Au bureau des avocats, dans un pavillon annexe au Palais de justice de Tripoli, onze confrères se sont donné rendez-vous comme chaque jour pour commenter l’actualité. Ils attendaient les dernières convulsions de l’ancien régime avec inquiétude. «La justice n’est pas la priorité du gouvernement provisoire, mais le cas de Saïf al-Islam va mettre en lumière nos carences: machine judiciaire cassée, absence de moyens, notamment financiers, pour assurer au prévenu un procès équitable», explique Omar Ounallh. Ismail Taher, son confrère, avait «en charge quelques affaires civiles, surtout des affaires de divorce et des conflits liés à des titres de propriété». Il dresse un constat épouvantable de la justice: «D’abord, il n’existe pas de pénaliste qui serait susceptible de prendre un tel procès à bras-le-corps et, pour être honnête, les conditions ne sont pas réunies, quoi qu’en dise le ministre de la Justice.» Ce dernier, Mohamed Allagui, depuis l’arrestation de Saïf al-Islam, répète que «la Libye est en ordre de marche pour le juger, et que la justice est tout à fait capable de le faire».
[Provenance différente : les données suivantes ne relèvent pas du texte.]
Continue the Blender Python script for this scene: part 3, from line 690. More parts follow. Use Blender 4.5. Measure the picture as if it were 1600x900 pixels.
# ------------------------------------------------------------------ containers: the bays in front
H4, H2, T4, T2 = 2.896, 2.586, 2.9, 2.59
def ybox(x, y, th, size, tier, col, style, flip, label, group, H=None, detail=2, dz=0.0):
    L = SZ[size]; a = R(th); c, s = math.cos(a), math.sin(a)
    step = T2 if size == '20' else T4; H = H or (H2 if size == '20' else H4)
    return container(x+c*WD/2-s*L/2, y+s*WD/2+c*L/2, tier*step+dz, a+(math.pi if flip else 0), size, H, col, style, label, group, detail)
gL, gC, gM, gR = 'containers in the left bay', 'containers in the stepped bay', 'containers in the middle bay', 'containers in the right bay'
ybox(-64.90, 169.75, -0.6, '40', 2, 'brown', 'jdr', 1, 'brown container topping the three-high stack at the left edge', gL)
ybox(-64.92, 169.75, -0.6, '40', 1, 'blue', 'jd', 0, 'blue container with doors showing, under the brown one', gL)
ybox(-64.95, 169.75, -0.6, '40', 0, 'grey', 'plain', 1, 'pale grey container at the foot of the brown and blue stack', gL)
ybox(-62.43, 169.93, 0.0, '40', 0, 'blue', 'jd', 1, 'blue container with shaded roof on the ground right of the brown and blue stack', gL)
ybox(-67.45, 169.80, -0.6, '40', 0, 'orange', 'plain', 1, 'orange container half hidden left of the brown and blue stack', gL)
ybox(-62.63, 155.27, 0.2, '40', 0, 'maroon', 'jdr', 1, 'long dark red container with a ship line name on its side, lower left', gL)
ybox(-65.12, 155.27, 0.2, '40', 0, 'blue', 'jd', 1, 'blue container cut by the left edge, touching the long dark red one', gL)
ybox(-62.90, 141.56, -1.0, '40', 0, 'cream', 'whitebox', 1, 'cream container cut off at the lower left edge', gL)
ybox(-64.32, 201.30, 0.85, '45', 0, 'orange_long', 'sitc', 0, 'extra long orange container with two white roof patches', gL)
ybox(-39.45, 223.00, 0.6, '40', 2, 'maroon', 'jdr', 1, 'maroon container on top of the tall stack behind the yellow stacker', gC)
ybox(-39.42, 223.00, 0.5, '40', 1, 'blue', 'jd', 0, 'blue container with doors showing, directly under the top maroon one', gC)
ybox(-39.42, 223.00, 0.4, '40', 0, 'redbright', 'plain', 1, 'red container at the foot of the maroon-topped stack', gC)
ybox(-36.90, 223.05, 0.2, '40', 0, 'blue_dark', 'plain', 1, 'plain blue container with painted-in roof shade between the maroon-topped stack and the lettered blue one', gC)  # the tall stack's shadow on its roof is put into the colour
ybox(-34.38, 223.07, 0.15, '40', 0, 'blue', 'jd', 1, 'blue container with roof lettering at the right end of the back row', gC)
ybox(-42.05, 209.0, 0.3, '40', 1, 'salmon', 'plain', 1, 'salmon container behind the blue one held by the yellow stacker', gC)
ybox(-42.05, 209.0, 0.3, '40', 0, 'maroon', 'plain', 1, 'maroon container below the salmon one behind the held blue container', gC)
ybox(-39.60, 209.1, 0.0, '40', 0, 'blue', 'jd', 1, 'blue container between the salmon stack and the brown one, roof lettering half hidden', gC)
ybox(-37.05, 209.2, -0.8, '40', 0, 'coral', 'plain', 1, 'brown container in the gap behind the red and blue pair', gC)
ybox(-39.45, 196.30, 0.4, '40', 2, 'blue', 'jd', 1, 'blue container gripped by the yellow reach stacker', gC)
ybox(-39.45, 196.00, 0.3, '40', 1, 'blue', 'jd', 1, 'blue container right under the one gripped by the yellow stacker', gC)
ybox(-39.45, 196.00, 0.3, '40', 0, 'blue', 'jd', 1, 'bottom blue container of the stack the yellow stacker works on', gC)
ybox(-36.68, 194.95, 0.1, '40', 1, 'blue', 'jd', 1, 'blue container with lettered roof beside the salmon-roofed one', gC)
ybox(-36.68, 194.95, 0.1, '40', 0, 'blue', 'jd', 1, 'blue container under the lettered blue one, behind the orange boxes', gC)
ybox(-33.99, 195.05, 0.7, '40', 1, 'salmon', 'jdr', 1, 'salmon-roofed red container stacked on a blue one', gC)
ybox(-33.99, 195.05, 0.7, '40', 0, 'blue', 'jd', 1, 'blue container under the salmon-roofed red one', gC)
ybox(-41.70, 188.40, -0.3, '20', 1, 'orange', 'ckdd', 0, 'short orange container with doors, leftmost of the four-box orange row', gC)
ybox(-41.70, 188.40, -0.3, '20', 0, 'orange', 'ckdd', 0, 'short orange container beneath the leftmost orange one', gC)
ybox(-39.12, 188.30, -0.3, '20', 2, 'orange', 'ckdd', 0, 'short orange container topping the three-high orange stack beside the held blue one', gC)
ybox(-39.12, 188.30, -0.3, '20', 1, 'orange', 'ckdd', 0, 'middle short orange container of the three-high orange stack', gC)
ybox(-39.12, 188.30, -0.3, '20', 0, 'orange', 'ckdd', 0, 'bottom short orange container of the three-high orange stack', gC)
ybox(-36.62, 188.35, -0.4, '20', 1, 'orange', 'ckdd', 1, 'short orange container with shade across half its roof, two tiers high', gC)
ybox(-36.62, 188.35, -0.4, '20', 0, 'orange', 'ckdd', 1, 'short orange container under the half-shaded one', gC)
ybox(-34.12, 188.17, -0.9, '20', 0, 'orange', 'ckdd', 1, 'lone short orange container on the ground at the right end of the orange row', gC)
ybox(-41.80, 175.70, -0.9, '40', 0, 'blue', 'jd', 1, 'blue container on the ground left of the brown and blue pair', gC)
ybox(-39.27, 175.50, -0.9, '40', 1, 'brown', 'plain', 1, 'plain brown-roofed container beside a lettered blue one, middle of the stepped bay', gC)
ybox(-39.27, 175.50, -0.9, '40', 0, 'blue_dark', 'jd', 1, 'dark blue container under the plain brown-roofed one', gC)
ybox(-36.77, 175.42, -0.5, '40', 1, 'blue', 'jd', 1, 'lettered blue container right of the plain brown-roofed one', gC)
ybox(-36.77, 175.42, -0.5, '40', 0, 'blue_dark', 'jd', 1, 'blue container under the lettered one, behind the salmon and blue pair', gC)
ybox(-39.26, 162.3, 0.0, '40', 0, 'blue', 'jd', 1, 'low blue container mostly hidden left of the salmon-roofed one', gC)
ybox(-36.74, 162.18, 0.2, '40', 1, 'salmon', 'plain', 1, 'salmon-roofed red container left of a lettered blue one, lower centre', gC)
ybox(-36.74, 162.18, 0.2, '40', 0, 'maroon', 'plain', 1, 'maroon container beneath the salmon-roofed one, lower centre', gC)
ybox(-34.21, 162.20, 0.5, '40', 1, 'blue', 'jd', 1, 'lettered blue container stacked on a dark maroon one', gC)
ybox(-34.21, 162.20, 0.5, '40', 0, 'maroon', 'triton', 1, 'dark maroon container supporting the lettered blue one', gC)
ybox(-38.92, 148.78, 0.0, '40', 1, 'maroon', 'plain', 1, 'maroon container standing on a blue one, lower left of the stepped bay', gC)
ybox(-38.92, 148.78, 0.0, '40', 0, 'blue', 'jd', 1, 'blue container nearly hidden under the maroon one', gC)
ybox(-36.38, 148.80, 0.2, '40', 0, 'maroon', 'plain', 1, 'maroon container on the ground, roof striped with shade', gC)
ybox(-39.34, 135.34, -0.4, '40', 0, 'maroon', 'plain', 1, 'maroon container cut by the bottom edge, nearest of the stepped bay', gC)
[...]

Mohamed Aboud, un avocat, s’emporte: «Mais pour le juger il faudrait que le pays soit sécurisé! Et la sécurité n’existe nulle part pour le moment. Ce sont des jeunes sans éducation qui font la police aux sorties des villes… Il n’y a ni machine judiciaire, ni personnel, ni structures, ni greffes, ni moyens d’enquête, ni instruction possible. C’est pour cela que les anciens prisonniers kadhafistes ont été remis en liberté, comme à Zenten [dans l’ouest libyen] la semaine dernière.» Un de ses collègues: «On nous parle de notre ministre provisoire. Qui est-ce? Une tutelle dont on ignore tout. Qui va se charger de l’instruction? renchérit-il. L’intégrité physique de Saïf al-Islam va-t-elle être assurée? On a vu ce qui s’est passé avec Kadhafi, et on peut en douter…» Son voisin se projette dans l’éventualité d’une comparution à La Haye: «S’il est jugé, admettons par la CPI, il n’est pas impossible que certains dirigeants du CNT, qui étaient dans l’autre camp il y a encore un an, puissent être mouillés par des déclarations de Saïf al-Islam.»